Insider

Most young Brazilian NEETs are poor

NEETs youth according to income bracket
Photo: Guitarfoto/Shutterstock

The proportion of young Brazilians aged 15 to 29 who neither work nor study (NEETs) fell from 25.8 percent in 2021 to 22.3 percent in 2022, according to data published on Wednesday by the Brazilian Institute of Geography and Statistics (IBGE). However, the proportion is much higher among the country’s poorest.

Of the total of 10.9 million young NEETs, 61.2 percent were poor, with a per capita household income of less than USD 6.85 a day, and 14.8 percent were extremely poor, with a per capita household income of less than USD 2.15 a day, according to the World Bank’s poverty lines. 

In Brazil’s Northeast, its poorest region, 75.5 percent of young people who did not study and were not employed were in poverty, and 22.5 of young NEETs were in extreme poverty.

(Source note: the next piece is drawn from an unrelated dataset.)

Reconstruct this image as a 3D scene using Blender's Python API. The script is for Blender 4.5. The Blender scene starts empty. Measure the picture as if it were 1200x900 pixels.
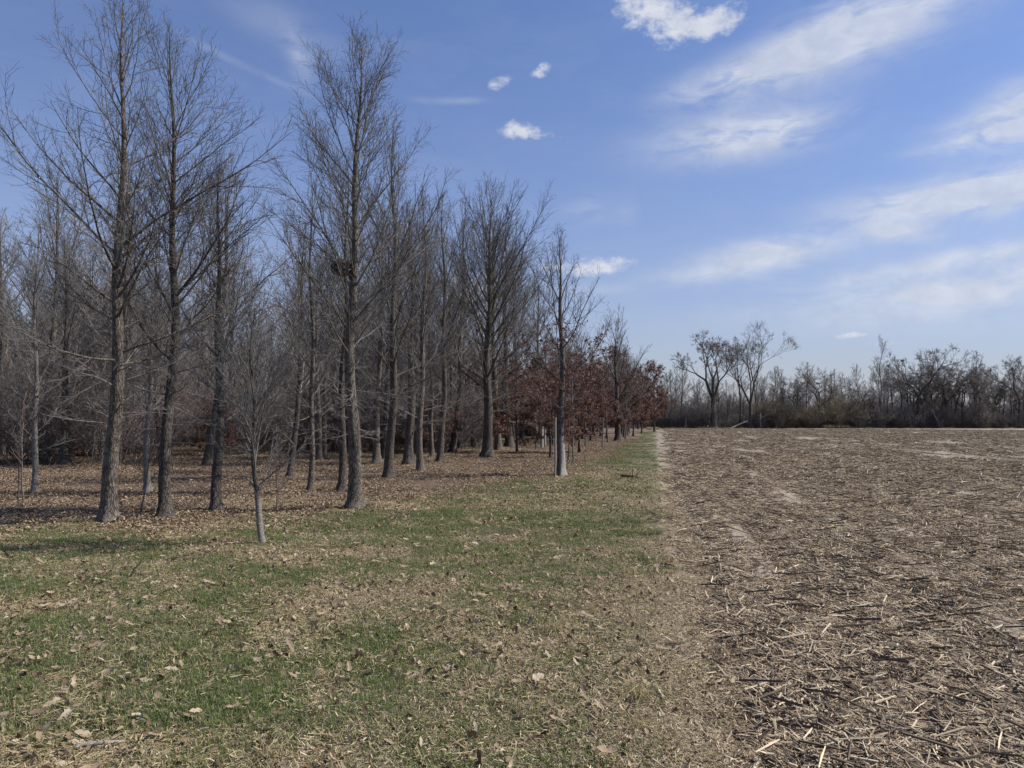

Black and brown women comprised 47.8% of poor young people and 44.7% of extremely poor young people, followed by black or brown men, of whom 33.3% were in poverty and 26.6% in extreme poverty.

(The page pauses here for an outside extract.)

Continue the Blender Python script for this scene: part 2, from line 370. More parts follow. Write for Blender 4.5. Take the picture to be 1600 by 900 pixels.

Furthermore, in 2022, a total of 4.7 million unemployed young people were not looking for work. According to the IBGE, the reasons for this are related to care duties for relatives and household chores for 2 million women, while 420,000 men cited health problems as the main issue. Both genders also cited studying on their own as one of the reasons for not wanting to work.

According to the OECD, NEETs are “at risk of becoming socially excluded — individuals with income below the poverty-line and lacking the skills to improve their economic situation.”

In 2022, a total of 41.5 percent of people between the ages of 25 and 64 had not completed compulsory basic education — that is, high school. This is more than double the OECD average for the same age group in 2021 (20.1 percent).

The proportion of people without a high school diploma in Brazil is also higher than in Colombia (37.9%), Argentina (33.5%), or Chile (28%). Brazilians aged 25 to 64 with a college degree made up 20.7% in 2022, around half of the OECD average in 2021 (41.1%).